§ Required work
Copy the lines from the start of the records below through the line containing "return mb.add([fn(u, v, t)", both included, and leave out the pictures.

Scripts that build scenes:
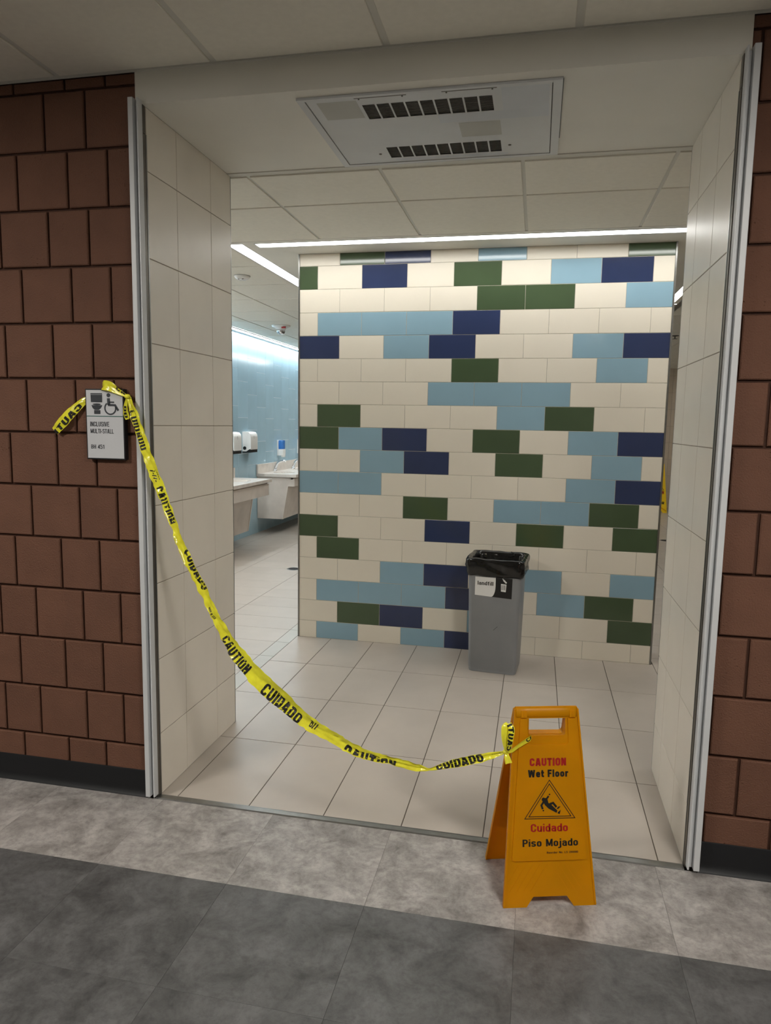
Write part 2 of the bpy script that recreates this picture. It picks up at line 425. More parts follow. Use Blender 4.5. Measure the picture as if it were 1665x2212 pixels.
    if c == 'f': return W * .72, [rnd([(W * .72, y1), (W * .32, y1), (W * .32, 0)], .16), line((0, yx), (W * .72, yx))]
    raise ValueError(c)

def text2d(s, height, width=None, bold=.18):
    """flat lettering drawn with strokes: cap height -> height, total width -> width; returns verts (u, v), faces"""
    V = []; F = []; x = 0.0; sp = .05 + .22 * bold
    for c in s:
        w, st = glyph(c, bold)
        for pts, closed in st:
            v, f = stroke2d([(px + x, py) for px, py in pts], bold, closed)
            o = len(V); V += v; F += [tuple(i + o for i in q) for q in f]
        x += w + sp
    x -= sp
    k = width / x if width else height
    return [(u * k, v * height) for u, v in V], F

def stroke2d(pts, w, closed=False):
    """thick polyline with mitred joints"""
    P = [Vector(q) for q in pts]; n = len(P); L = []; Rr = []
    for i in range(n):
        a = P[i - 1] if (i > 0 or closed) else None; b = P[(i + 1) % n] if (i < n - 1 or closed) else None
        d1 = (P[i] - a).normalized() if a is not None else (b - P[i]).normalized()
        d2 = (b - P[i]).normalized() if b is not None else d1
        t = (d1 + d2).normalized(); nn = Vector((-t.y, t.x)); k = w / 2 / max(.3, nn.dot(Vector((-d1.y, d1.x))))
        L.append(P[i] + nn * k); Rr.append(P[i] - nn * k)
    V = [tuple(q) for q in L] + [tuple(q) for q in Rr]
    F = [(i, (i + 1) % n, n + (i + 1) % n, n + i) for i in range(n if closed else n - 1)]
    return V, F
def disc2d(c, rx, ry=None, n=24):
    ry = ry or rx
    return [(c[0] + rx * math.cos(2 * math.pi * k / n), c[1] + ry * math.sin(2 * math.pi * k / n)) for k in range(n)], [tuple(range(n))]
def arc2d(c, r, a0, a1, w, n=20):
    return stroke2d([(c[0] + r * math.cos(math.radians(a0 + (a1 - a0) * k / n)), c[1] + r * math.sin(math.radians(a0 + (a1 - a0) * k / n))) for k in range(n + 1)], w)
def poly2d(pts): return list(pts), [tuple(range(len(pts)))]
def move2d(vf, du, dv): return [(u + du, v + dv) for u, v in vf[0]], vf[1]

def flat(mb, vf, fn, t):
    """lay flat print (u, v) on a surface given by fn at height t"""
    return mb.add([fn(u, v, t) for u, v in vf[0]], vf[1])

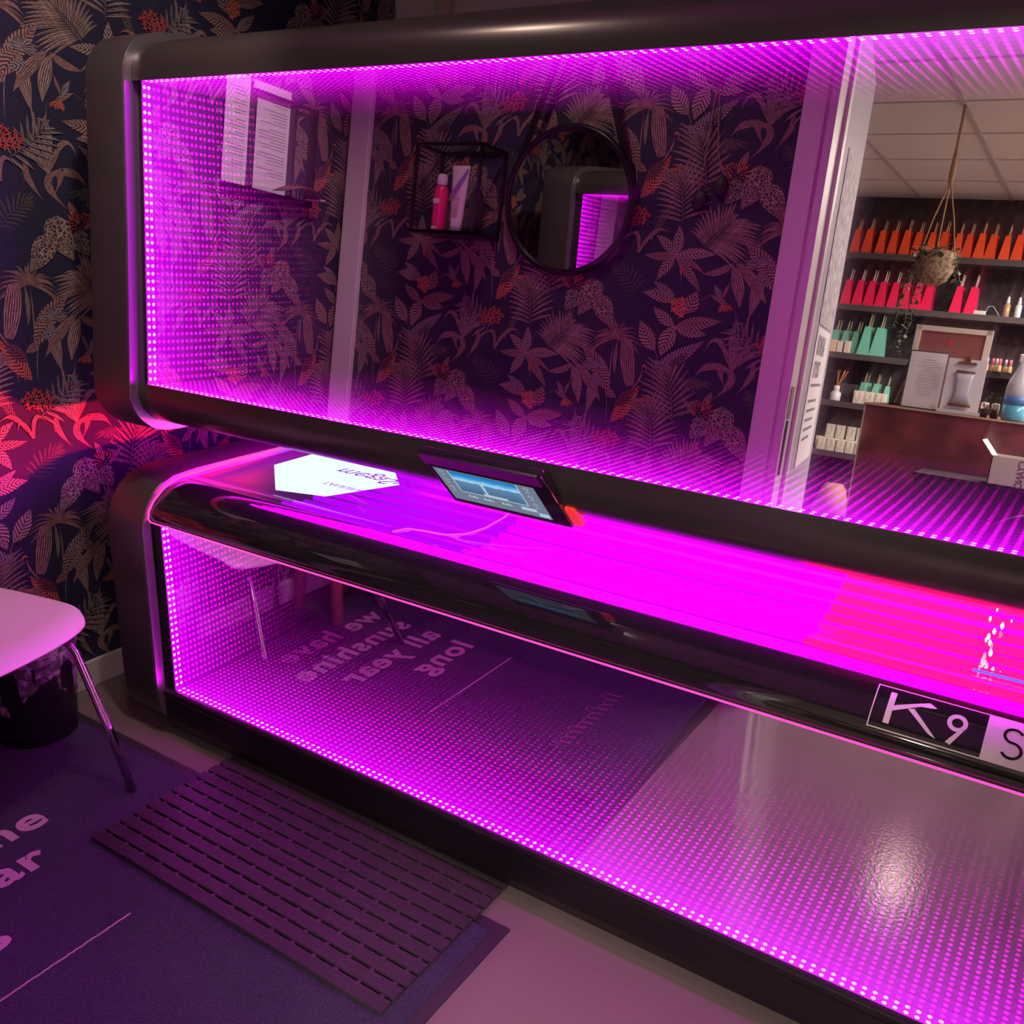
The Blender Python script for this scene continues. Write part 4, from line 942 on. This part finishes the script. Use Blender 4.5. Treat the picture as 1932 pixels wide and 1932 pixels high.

§ Output of the exercise
Write part 2 of the bpy script that recreates this picture. It picks up at line 425. More parts follow. Use Blender 4.5. Measure the picture as if it were 1665x2212 pixels.
    if c == 'f': return W * .72, [rnd([(W * .72, y1), (W * .32, y1), (W * .32, 0)], .16), line((0, yx), (W * .72, yx))]
    raise ValueError(c)

def text2d(s, height, width=None, bold=.18):
    """flat lettering drawn with strokes: cap height -> height, total width -> width; returns verts (u, v), faces"""
    V = []; F = []; x = 0.0; sp = .05 + .22 * bold
    for c in s:
        w, st = glyph(c, bold)
        for pts, closed in st:
            v, f = stroke2d([(px + x, py) for px, py in pts], bold, closed)
            o = len(V); V += v; F += [tuple(i + o for i in q) for q in f]
        x += w + sp
    x -= sp
    k = width / x if width else height
    return [(u * k, v * height) for u, v in V], F

def stroke2d(pts, w, closed=False):
    """thick polyline with mitred joints"""
    P = [Vector(q) for q in pts]; n = len(P); L = []; Rr = []
    for i in range(n):
        a = P[i - 1] if (i > 0 or closed) else None; b = P[(i + 1) % n] if (i < n - 1 or closed) else None
        d1 = (P[i] - a).normalized() if a is not None else (b - P[i]).normalized()
        d2 = (b - P[i]).normalized() if b is not None else d1
        t = (d1 + d2).normalized(); nn = Vector((-t.y, t.x)); k = w / 2 / max(.3, nn.dot(Vector((-d1.y, d1.x))))
        L.append(P[i] + nn * k); Rr.append(P[i] - nn * k)
    V = [tuple(q) for q in L] + [tuple(q) for q in Rr]
    F = [(i, (i + 1) % n, n + (i + 1) % n, n + i) for i in range(n if closed else n - 1)]
    return V, F
def disc2d(c, rx, ry=None, n=24):
    ry = ry or rx
    return [(c[0] + rx * math.cos(2 * math.pi * k / n), c[1] + ry * math.sin(2 * math.pi * k / n)) for k in range(n)], [tuple(range(n))]
def arc2d(c, r, a0, a1, w, n=20):
    return stroke2d([(c[0] + r * math.cos(math.radians(a0 + (a1 - a0) * k / n)), c[1] + r * math.sin(math.radians(a0 + (a1 - a0) * k / n))) for k in range(n + 1)], w)
def poly2d(pts): return list(pts), [tuple(range(len(pts)))]
def move2d(vf, du, dv): return [(u + du, v + dv) for u, v in vf[0]], vf[1]

def flat(mb, vf, fn, t):
    """lay flat print (u, v) on a surface given by fn at height t"""
    return mb.add([fn(u, v, t) for u, v in vf[0]], vf[1])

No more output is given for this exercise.